-- start Material shown --

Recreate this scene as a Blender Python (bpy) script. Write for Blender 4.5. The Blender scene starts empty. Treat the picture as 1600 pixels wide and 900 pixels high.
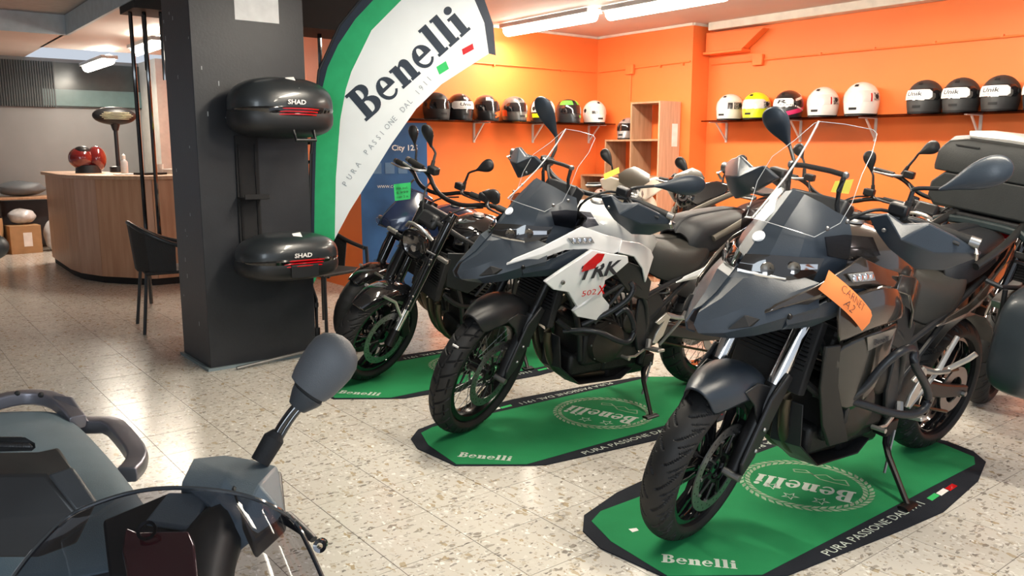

-- end Material shown --
-- start Material shown --

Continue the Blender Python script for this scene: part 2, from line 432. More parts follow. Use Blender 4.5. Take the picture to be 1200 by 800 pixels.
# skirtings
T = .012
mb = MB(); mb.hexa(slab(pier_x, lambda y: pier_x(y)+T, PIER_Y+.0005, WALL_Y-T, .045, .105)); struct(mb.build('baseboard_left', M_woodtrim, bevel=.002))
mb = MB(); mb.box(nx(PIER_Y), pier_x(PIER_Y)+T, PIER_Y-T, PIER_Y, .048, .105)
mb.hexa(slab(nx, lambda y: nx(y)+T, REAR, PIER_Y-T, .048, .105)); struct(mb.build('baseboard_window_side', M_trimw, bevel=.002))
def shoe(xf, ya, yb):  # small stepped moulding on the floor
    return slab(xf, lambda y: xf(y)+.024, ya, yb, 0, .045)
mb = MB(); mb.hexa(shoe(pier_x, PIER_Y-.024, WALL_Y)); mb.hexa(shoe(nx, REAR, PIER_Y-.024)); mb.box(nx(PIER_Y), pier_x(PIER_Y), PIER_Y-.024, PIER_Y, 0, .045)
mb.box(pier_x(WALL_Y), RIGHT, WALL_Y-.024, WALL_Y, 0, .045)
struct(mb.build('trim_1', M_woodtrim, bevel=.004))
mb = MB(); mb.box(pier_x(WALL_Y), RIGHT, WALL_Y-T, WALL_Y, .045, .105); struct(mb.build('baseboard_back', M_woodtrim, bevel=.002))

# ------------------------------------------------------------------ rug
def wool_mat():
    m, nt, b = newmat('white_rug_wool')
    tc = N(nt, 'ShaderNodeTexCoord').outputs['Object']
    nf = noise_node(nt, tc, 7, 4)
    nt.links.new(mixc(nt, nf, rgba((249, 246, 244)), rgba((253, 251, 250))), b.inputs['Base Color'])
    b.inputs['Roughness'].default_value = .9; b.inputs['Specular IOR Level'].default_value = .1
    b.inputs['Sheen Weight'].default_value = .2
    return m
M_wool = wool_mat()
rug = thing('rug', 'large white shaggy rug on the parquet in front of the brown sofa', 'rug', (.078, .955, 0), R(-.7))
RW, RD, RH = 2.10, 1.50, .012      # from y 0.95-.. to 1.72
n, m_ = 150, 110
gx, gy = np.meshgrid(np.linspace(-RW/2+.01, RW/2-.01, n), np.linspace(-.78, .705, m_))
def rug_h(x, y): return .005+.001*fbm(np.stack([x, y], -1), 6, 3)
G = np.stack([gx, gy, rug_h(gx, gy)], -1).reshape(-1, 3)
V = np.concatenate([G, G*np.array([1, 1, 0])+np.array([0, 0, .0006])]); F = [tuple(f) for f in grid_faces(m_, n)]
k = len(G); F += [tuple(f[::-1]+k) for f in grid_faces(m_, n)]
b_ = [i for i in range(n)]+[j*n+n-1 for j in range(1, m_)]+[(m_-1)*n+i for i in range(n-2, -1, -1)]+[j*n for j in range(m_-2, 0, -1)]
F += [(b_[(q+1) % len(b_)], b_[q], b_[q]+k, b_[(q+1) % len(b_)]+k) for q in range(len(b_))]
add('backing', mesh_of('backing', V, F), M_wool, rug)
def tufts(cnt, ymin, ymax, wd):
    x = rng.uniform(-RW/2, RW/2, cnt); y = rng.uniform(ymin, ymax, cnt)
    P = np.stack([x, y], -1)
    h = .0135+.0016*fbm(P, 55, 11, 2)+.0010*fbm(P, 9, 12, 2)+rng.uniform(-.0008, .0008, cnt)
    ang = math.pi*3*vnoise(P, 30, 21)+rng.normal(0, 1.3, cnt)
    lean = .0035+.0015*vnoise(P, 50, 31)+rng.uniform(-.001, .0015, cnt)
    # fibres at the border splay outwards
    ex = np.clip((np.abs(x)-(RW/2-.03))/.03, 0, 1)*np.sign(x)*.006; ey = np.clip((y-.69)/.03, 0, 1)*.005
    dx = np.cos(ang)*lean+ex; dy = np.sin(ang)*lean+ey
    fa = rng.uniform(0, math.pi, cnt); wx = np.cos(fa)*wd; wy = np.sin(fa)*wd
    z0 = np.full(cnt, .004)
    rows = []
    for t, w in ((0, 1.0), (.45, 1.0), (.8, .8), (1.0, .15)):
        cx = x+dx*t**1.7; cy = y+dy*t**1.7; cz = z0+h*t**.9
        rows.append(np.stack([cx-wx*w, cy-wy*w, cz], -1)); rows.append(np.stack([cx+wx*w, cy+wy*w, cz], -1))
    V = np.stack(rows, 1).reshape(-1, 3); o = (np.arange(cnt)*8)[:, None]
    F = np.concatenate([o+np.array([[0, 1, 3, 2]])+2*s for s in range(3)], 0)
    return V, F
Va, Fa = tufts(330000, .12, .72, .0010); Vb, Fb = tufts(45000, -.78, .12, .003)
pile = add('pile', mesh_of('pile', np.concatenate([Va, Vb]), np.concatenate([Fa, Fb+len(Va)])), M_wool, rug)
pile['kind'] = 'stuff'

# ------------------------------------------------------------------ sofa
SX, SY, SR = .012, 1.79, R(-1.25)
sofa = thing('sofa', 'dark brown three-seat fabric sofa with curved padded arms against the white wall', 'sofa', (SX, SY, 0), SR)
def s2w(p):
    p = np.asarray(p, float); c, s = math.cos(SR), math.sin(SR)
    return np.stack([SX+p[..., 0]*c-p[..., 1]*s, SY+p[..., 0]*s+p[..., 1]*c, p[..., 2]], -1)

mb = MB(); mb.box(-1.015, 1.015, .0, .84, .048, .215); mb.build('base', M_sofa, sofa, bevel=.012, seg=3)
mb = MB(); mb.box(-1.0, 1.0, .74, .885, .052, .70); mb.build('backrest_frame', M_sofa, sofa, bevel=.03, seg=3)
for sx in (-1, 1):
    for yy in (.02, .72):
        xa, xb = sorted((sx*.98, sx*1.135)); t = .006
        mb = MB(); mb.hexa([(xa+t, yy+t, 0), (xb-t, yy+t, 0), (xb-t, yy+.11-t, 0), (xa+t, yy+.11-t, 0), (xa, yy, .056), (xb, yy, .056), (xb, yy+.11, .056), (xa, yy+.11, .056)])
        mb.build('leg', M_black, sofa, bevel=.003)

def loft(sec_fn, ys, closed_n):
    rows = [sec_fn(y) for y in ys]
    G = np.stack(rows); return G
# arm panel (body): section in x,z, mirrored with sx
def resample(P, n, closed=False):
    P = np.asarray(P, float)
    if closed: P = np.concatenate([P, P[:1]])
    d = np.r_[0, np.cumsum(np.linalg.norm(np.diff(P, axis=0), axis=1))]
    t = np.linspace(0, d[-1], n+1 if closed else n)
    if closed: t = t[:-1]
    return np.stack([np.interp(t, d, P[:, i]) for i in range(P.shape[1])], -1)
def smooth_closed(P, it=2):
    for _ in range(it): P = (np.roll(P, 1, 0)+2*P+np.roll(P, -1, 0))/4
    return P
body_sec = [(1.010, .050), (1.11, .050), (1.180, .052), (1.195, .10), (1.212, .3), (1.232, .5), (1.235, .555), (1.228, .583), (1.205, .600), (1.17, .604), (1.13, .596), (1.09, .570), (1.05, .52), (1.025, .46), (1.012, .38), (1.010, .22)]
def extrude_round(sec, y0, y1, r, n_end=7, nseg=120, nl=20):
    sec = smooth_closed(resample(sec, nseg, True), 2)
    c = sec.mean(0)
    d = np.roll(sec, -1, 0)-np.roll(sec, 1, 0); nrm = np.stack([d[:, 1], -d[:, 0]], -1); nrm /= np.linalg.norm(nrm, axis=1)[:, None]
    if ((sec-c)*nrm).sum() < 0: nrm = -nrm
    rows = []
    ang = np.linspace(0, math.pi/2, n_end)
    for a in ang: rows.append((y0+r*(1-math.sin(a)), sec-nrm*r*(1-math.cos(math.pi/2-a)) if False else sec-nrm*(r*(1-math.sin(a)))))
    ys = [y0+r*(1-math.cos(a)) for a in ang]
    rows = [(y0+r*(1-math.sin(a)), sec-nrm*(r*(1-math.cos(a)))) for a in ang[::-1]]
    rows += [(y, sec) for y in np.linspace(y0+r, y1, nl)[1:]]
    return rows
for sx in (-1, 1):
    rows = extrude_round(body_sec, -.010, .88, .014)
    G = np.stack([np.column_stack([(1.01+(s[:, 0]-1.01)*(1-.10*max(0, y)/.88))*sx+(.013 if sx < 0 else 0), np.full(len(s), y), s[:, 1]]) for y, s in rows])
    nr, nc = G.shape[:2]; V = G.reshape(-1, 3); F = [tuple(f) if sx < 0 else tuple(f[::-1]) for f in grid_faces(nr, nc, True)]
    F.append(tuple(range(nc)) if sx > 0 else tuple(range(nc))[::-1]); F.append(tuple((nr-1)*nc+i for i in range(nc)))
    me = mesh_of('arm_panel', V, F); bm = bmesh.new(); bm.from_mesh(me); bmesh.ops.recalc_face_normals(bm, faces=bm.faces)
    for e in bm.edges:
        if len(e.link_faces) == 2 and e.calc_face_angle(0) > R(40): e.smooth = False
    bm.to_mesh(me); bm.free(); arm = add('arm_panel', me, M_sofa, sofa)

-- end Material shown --

#### Challenge
Repeat exactly, and only, the lines from the one containing "Continue the Blender" through the one containing "struct(mb.build('baseboard_back', M_woodtrim, bevel=.002))", both included.

#### Answer in full
Continue the Blender Python script for this scene: part 2, from line 432. More parts follow. Use Blender 4.5. Take the picture to be 1200 by 800 pixels.
# skirtings
T = .012
mb = MB(); mb.hexa(slab(pier_x, lambda y: pier_x(y)+T, PIER_Y+.0005, WALL_Y-T, .045, .105)); struct(mb.build('baseboard_left', M_woodtrim, bevel=.002))
mb = MB(); mb.box(nx(PIER_Y), pier_x(PIER_Y)+T, PIER_Y-T, PIER_Y, .048, .105)
mb.hexa(slab(nx, lambda y: nx(y)+T, REAR, PIER_Y-T, .048, .105)); struct(mb.build('baseboard_window_side', M_trimw, bevel=.002))
def shoe(xf, ya, yb):  # small stepped moulding on the floor
    return slab(xf, lambda y: xf(y)+.024, ya, yb, 0, .045)
mb = MB(); mb.hexa(shoe(pier_x, PIER_Y-.024, WALL_Y)); mb.hexa(shoe(nx, REAR, PIER_Y-.024)); mb.box(nx(PIER_Y), pier_x(PIER_Y), PIER_Y-.024, PIER_Y, 0, .045)
mb.box(pier_x(WALL_Y), RIGHT, WALL_Y-.024, WALL_Y, 0, .045)
struct(mb.build('trim_1', M_woodtrim, bevel=.004))
mb = MB(); mb.box(pier_x(WALL_Y), RIGHT, WALL_Y-T, WALL_Y, .045, .105); struct(mb.build('baseboard_back', M_woodtrim, bevel=.002))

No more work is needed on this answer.